# Material
============

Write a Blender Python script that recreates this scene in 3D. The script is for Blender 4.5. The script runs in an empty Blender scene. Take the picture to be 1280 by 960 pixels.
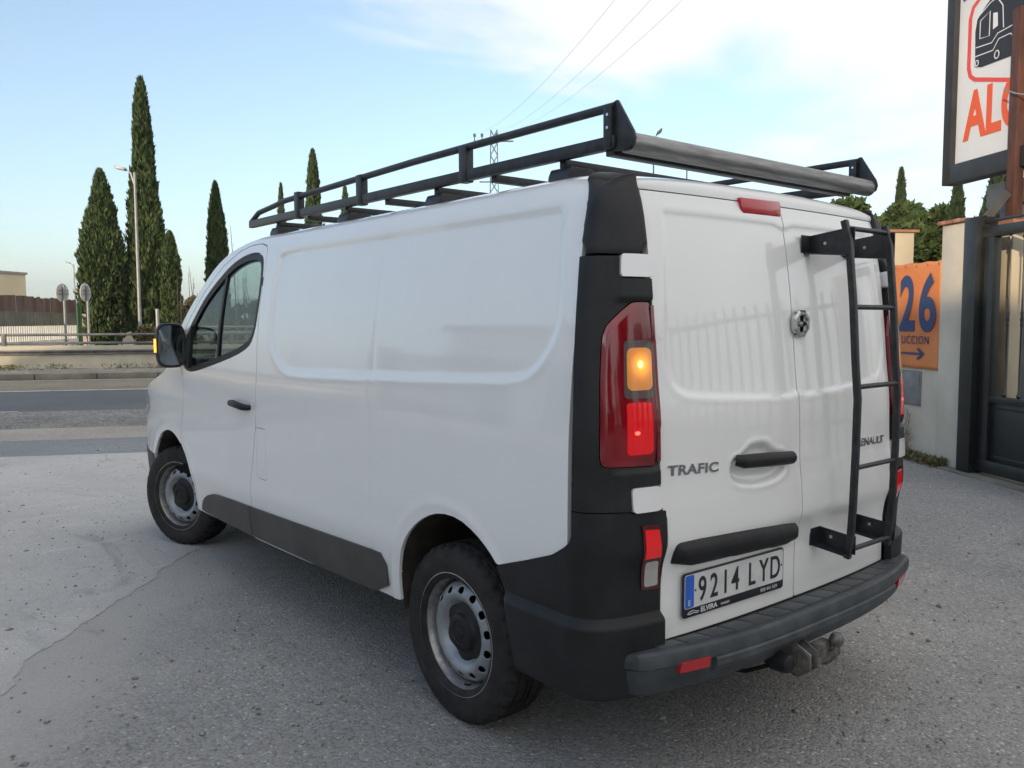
import bpy, bmesh, math, random
import numpy as np
from mathutils import Vector, Matrix
scene = bpy.context.scene
C = scene.collection
rng = np.random.default_rng(7)
R = math.radians

# ================================================================ camera, world, sun, exposure
CAMP = np.array([-1.5363, 2.6905, 1.5032]); YAW, PITCH, ROLL = -0.68829, 0.07567, -0.00362
FWD = np.array([math.cos(YAW), math.sin(YAW), 0.0]); RGT = np.array([math.sin(YAW), -math.cos(YAW), 0.0])
def FR(F, Rr, z=0.0):
    """world point F metres ahead of the photographer and Rr metres to the right"""
    q = CAMP+FWD*F+RGT*Rr
    return (float(q[0]), float(q[1]), float(z))
cd = bpy.data.cameras.new('camera'); cam = bpy.data.objects.new('camera', cd); C.objects.link(cam)
_f = Vector((math.cos(YAW)*math.cos(PITCH), math.sin(YAW)*math.cos(PITCH), -math.sin(PITCH)))
_r = Vector((math.sin(YAW), -math.cos(YAW), 0)); _u = _r.cross(_f)
_r2 = _r*math.cos(ROLL)+_u*math.sin(ROLL); _u2 = -_r*math.sin(ROLL)+_u*math.cos(ROLL)
cam.matrix_world = Matrix(((_r2.x, _u2.x, -_f.x, CAMP[0]), (_r2.y, _u2.y, -_f.y, CAMP[1]), (_r2.z, _u2.z, -_f.z, CAMP[2]), (0, 0, 0, 1)))
cd.sensor_width = 36.0; cd.lens = 36*1052.45/1280; cd.clip_start = 0.05; cd.clip_end = 30000
scene.camera = cam
SUN_AZ, SUN_EL = R(112), R(11)                 # azimuth of the sun, counter-clockwise from +X
world = bpy.data.worlds.new('World'); scene.world = world; world.use_nodes = True
nt = world.node_tree; nt.nodes.clear()
def N(tree, kind, **kw):
    n = tree.nodes.new(kind)
    for k, v in kw.items():
        if k.startswith('_'): setattr(n, k[1:], v)
        else: n.inputs[k.replace('__', ' ')].default_value = v
    return n
out = nt.nodes.new('ShaderNodeOutputWorld'); bg = nt.nodes.new('ShaderNodeBackground'); bg.inputs[1].default_value = SKY_STRENGTH = 0.15
sky = nt.nodes.new('ShaderNodeTexSky'); sky.sky_type = 'NISHITA'; sky.sun_disc = False
sky.sun_elevation = SUN_EL; sky.sun_rotation = math.pi/2-SUN_AZ; sky.altitude = 600; sky.air_density = 1.0; sky.dust_density = 0.9; sky.ozone_density = 1.6
tc = nt.nodes.new('ShaderNodeTexCoord')
sp = nt.nodes.new('ShaderNodeSeparateXYZ'); nt.links.new(tc.outputs['Generated'], sp.inputs[0])
def math_n(tree, op, a, b=None, c=None, clamp=False):
    m = tree.nodes.new('ShaderNodeMath'); m.operation = op; m.use_clamp = clamp
    for i, v in enumerate((a, b, c)):
        if v is None: continue
        if isinstance(v, (int, float)): m.inputs[i].default_value = v
        else: tree.links.new(v, m.inputs[i])
    return m.outputs[0]
zc = math_n(nt, 'ADD', math_n(nt, 'MAXIMUM', sp.outputs[2], 0.0), 0.16)
cx = math_n(nt, 'DIVIDE', sp.outputs[0], zc); cy = math_n(nt, 'DIVIDE', sp.outputs[1], zc)
cv = nt.nodes.new('ShaderNodeCombineXYZ'); nt.links.new(cx, cv.inputs[0]); nt.links.new(cy, cv.inputs[1])
cn = N(nt, 'ShaderNodeTexNoise', Scale=0.85, Detail=9.0, Roughness=0.56, Distortion=0.35); nt.links.new(cv.outputs[0], cn.inputs['Vector'])
# cloud cover grows from the clear sky on the left of the view to the bank on the right
dr = math_n(nt, 'ADD', math_n(nt, 'MULTIPLY', sp.outputs[0], float(RGT[0])), math_n(nt, 'MULTIPLY', sp.outputs[1], float(RGT[1])))
cover = math_n(nt, 'MULTIPLY_ADD', dr, 0.74, -0.535)
cover = math_n(nt, 'ADD', cover, math_n(nt, 'MULTIPLY', math_n(nt, 'MINIMUM', sp.outputs[2], 0.42), 2.1))
cl = math_n(nt, 'ADD', cn.outputs[0], cover)
cr = nt.nodes.new('ShaderNodeMapRange'); cr.inputs[1].default_value = 0.57; cr.inputs[2].default_value = 0.72; cr.interpolation_type = 'SMOOTHSTEP'
nt.links.new(cl, cr.inputs[0])
cm = math_n(nt, 'MULTIPLY_ADD', cr.outputs[0], 0.76, 0.09)
mix = nt.nodes.new('ShaderNodeMix'); mix.data_type = 'RGBA'
nt.links.new(cm, mix.inputs[0]); nt.links.new(sky.outputs[0], mix.inputs[6]); mix.inputs[7].default_value = (4.1, 3.95, 3.8, 1)
nt.links.new(mix.outputs[2], bg.inputs[0]); nt.links.new(bg.outputs[0], out.inputs[0])
sd = bpy.data.lights.new('sun', 'SUN'); sd.energy = 2.6; sd.angle = R(0.53); sd.color = (1.0, .80, .58)
sun = bpy.data.objects.new('sun', sd); C.objects.link(sun)
_d = Vector((math.cos(SUN_EL)*math.cos(SUN_AZ), math.cos(SUN_EL)*math.sin(SUN_AZ), math.sin(SUN_EL)))
sun.rotation_euler = _d.to_track_quat('Z', 'Y').to_euler()
scene.view_settings.view_transform = 'Standard'; scene.view_settings.look = 'None'
scene.view_settings.exposure = 1.0; scene.view_settings.gamma = 1.0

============

# Task prompt
Write out again, exactly, the lines from the start of the listing up to the line containing "R = math.radians", with both ends and without pictures.

# Result for this exercise
Write a Blender Python script that recreates this scene in 3D. The script is for Blender 4.5. The script runs in an empty Blender scene. Take the picture to be 1280 by 960 pixels.
import bpy, bmesh, math, random
import numpy as np
from mathutils import Vector, Matrix
scene = bpy.context.scene
C = scene.collection
rng = np.random.default_rng(7)
R = math.radians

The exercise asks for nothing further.